-- begin EXTRACTED RECORDS --

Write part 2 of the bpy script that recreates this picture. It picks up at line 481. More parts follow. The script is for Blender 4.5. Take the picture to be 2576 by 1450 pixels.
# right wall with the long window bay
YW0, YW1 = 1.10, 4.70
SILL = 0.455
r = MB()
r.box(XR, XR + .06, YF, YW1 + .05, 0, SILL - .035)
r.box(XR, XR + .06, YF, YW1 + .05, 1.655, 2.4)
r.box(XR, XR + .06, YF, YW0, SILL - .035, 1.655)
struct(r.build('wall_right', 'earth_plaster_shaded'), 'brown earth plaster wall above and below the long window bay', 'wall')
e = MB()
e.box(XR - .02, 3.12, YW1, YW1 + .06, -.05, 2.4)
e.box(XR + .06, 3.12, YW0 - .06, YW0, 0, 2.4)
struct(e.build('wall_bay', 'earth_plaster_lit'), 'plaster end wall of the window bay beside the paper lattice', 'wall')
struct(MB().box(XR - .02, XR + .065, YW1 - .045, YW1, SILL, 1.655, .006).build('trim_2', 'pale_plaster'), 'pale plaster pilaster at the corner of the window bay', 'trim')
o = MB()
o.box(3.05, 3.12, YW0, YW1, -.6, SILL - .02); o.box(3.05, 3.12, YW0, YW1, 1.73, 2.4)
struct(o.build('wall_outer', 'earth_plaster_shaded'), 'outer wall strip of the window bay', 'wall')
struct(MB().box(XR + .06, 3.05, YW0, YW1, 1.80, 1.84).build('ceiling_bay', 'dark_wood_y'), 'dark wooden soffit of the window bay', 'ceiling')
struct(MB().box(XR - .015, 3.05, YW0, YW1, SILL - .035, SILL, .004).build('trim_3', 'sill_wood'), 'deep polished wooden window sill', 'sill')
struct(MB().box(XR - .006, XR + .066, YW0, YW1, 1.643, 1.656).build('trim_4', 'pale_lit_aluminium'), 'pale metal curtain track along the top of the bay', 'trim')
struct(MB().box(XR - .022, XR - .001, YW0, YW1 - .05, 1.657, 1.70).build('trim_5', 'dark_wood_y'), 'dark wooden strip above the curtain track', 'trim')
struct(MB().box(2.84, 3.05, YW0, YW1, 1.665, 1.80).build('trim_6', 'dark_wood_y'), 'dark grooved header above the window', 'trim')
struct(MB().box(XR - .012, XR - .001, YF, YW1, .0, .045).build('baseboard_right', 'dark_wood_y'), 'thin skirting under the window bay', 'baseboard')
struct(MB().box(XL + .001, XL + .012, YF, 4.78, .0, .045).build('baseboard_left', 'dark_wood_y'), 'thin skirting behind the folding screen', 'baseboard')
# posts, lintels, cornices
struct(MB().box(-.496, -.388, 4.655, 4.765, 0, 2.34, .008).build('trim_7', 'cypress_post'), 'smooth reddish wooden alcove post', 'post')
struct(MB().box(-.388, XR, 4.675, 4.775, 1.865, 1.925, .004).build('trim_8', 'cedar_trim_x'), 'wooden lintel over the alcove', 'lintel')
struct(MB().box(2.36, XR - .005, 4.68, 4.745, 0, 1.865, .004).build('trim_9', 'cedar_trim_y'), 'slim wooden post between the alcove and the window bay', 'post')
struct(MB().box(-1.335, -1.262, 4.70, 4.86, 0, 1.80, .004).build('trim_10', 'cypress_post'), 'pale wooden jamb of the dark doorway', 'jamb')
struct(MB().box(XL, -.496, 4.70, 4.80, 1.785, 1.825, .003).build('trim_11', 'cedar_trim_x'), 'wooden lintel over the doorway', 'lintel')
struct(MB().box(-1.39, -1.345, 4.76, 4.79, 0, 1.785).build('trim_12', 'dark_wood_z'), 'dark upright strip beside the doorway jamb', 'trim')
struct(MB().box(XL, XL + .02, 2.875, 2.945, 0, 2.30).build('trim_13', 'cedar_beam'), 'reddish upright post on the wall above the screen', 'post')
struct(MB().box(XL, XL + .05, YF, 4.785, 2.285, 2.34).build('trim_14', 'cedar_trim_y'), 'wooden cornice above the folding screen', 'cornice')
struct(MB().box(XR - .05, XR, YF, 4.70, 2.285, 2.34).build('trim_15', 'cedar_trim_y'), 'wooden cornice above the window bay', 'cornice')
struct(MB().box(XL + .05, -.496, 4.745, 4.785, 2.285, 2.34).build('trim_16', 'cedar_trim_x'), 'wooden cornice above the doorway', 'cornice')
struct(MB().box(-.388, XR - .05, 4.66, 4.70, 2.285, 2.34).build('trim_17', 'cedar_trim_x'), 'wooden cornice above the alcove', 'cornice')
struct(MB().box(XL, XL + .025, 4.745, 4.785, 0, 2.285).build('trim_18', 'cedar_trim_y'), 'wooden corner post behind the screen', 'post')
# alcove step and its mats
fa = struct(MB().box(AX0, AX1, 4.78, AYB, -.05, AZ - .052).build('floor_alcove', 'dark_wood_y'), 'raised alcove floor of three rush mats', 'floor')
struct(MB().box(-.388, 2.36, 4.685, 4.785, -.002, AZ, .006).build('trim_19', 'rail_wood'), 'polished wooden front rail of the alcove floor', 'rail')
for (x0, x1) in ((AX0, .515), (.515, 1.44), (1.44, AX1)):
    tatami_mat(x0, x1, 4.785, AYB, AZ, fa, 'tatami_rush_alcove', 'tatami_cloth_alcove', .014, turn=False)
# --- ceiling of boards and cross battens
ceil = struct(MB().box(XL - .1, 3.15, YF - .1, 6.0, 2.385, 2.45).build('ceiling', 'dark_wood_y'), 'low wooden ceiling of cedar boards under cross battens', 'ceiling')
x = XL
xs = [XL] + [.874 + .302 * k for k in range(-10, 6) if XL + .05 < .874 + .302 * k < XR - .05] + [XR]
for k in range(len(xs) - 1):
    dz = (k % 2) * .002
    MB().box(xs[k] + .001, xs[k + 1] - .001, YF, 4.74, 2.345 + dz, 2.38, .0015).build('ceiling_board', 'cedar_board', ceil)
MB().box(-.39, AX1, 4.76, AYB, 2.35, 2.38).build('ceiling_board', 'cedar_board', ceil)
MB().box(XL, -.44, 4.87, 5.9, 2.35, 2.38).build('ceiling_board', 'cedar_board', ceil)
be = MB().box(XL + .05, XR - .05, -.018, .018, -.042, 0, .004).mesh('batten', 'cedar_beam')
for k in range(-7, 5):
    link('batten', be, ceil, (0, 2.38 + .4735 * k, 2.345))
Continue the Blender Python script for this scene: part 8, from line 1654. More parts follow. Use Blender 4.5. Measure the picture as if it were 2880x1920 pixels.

-- end EXTRACTED RECORDS --

◆ DESCRIPTION OF THE TASK
Retype the entries one by one, exactly.

◆ SOLUTION TO THE PROBLEM
Write part 2 of the bpy script that recreates this picture. It picks up at line 481. More parts follow. The script is for Blender 4.5. Take the picture to be 2576 by 1450 pixels.
# right wall with the long window bay
YW0, YW1 = 1.10, 4.70
SILL = 0.455
r = MB()
r.box(XR, XR + .06, YF, YW1 + .05, 0, SILL - .035)
r.box(XR, XR + .06, YF, YW1 + .05, 1.655, 2.4)
r.box(XR, XR + .06, YF, YW0, SILL - .035, 1.655)
struct(r.build('wall_right', 'earth_plaster_shaded'), 'brown earth plaster wall above and below the long window bay', 'wall')
e = MB()
e.box(XR - .02, 3.12, YW1, YW1 + .06, -.05, 2.4)
e.box(XR + .06, 3.12, YW0 - .06, YW0, 0, 2.4)
struct(e.build('wall_bay', 'earth_plaster_lit'), 'plaster end wall of the window bay beside the paper lattice', 'wall')
struct(MB().box(XR - .02, XR + .065, YW1 - .045, YW1, SILL, 1.655, .006).build('trim_2', 'pale_plaster'), 'pale plaster pilaster at the corner of the window bay', 'trim')
o = MB()
o.box(3.05, 3.12, YW0, YW1, -.6, SILL - .02); o.box(3.05, 3.12, YW0, YW1, 1.73, 2.4)
struct(o.build('wall_outer', 'earth_plaster_shaded'), 'outer wall strip of the window bay', 'wall')
struct(MB().box(XR + .06, 3.05, YW0, YW1, 1.80, 1.84).build('ceiling_bay', 'dark_wood_y'), 'dark wooden soffit of the window bay', 'ceiling')
struct(MB().box(XR - .015, 3.05, YW0, YW1, SILL - .035, SILL, .004).build('trim_3', 'sill_wood'), 'deep polished wooden window sill', 'sill')
struct(MB().box(XR - .006, XR + .066, YW0, YW1, 1.643, 1.656).build('trim_4', 'pale_lit_aluminium'), 'pale metal curtain track along the top of the bay', 'trim')
struct(MB().box(XR - .022, XR - .001, YW0, YW1 - .05, 1.657, 1.70).build('trim_5', 'dark_wood_y'), 'dark wooden strip above the curtain track', 'trim')
struct(MB().box(2.84, 3.05, YW0, YW1, 1.665, 1.80).build('trim_6', 'dark_wood_y'), 'dark grooved header above the window', 'trim')
struct(MB().box(XR - .012, XR - .001, YF, YW1, .0, .045).build('baseboard_right', 'dark_wood_y'), 'thin skirting under the window bay', 'baseboard')
struct(MB().box(XL + .001, XL + .012, YF, 4.78, .0, .045).build('baseboard_left', 'dark_wood_y'), 'thin skirting behind the folding screen', 'baseboard')
# posts, lintels, cornices
struct(MB().box(-.496, -.388, 4.655, 4.765, 0, 2.34, .008).build('trim_7', 'cypress_post'), 'smooth reddish wooden alcove post', 'post')
struct(MB().box(-.388, XR, 4.675, 4.775, 1.865, 1.925, .004).build('trim_8', 'cedar_trim_x'), 'wooden lintel over the alcove', 'lintel')
struct(MB().box(2.36, XR - .005, 4.68, 4.745, 0, 1.865, .004).build('trim_9', 'cedar_trim_y'), 'slim wooden post between the alcove and the window bay', 'post')
struct(MB().box(-1.335, -1.262, 4.70, 4.86, 0, 1.80, .004).build('trim_10', 'cypress_post'), 'pale wooden jamb of the dark doorway', 'jamb')
struct(MB().box(XL, -.496, 4.70, 4.80, 1.785, 1.825, .003).build('trim_11', 'cedar_trim_x'), 'wooden lintel over the doorway', 'lintel')
struct(MB().box(-1.39, -1.345, 4.76, 4.79, 0, 1.785).build('trim_12', 'dark_wood_z'), 'dark upright strip beside the doorway jamb', 'trim')
struct(MB().box(XL, XL + .02, 2.875, 2.945, 0, 2.30).build('trim_13', 'cedar_beam'), 'reddish upright post on the wall above the screen', 'post')
struct(MB().box(XL, XL + .05, YF, 4.785, 2.285, 2.34).build('trim_14', 'cedar_trim_y'), 'wooden cornice above the folding screen', 'cornice')
struct(MB().box(XR - .05, XR, YF, 4.70, 2.285, 2.34).build('trim_15', 'cedar_trim_y'), 'wooden cornice above the window bay', 'cornice')
struct(MB().box(XL + .05, -.496, 4.745, 4.785, 2.285, 2.34).build('trim_16', 'cedar_trim_x'), 'wooden cornice above the doorway', 'cornice')
struct(MB().box(-.388, XR - .05, 4.66, 4.70, 2.285, 2.34).build('trim_17', 'cedar_trim_x'), 'wooden cornice above the alcove', 'cornice')
struct(MB().box(XL, XL + .025, 4.745, 4.785, 0, 2.285).build('trim_18', 'cedar_trim_y'), 'wooden corner post behind the screen', 'post')
# alcove step and its mats
fa = struct(MB().box(AX0, AX1, 4.78, AYB, -.05, AZ - .052).build('floor_alcove', 'dark_wood_y'), 'raised alcove floor of three rush mats', 'floor')
struct(MB().box(-.388, 2.36, 4.685, 4.785, -.002, AZ, .006).build('trim_19', 'rail_wood'), 'polished wooden front rail of the alcove floor', 'rail')
for (x0, x1) in ((AX0, .515), (.515, 1.44), (1.44, AX1)):
    tatami_mat(x0, x1, 4.785, AYB, AZ, fa, 'tatami_rush_alcove', 'tatami_cloth_alcove', .014, turn=False)
# --- ceiling of boards and cross battens
ceil = struct(MB().box(XL - .1, 3.15, YF - .1, 6.0, 2.385, 2.45).build('ceiling', 'dark_wood_y'), 'low wooden ceiling of cedar boards under cross battens', 'ceiling')
x = XL
xs = [XL] + [.874 + .302 * k for k in range(-10, 6) if XL + .05 < .874 + .302 * k < XR - .05] + [XR]
for k in range(len(xs) - 1):
    dz = (k % 2) * .002
    MB().box(xs[k] + .001, xs[k + 1] - .001, YF, 4.74, 2.345 + dz, 2.38, .0015).build('ceiling_board', 'cedar_board', ceil)
MB().box(-.39, AX1, 4.76, AYB, 2.35, 2.38).build('ceiling_board', 'cedar_board', ceil)
MB().box(XL, -.44, 4.87, 5.9, 2.35, 2.38).build('ceiling_board', 'cedar_board', ceil)
be = MB().box(XL + .05, XR - .05, -.018, .018, -.042, 0, .004).mesh('batten', 'cedar_beam')
for k in range(-7, 5):
    link('batten', be, ceil, (0, 2.38 + .4735 * k, 2.345))
Continue the Blender Python script for this scene: part 8, from line 1654. More parts follow. Use Blender 4.5. Measure the picture as if it were 2880x1920 pixels.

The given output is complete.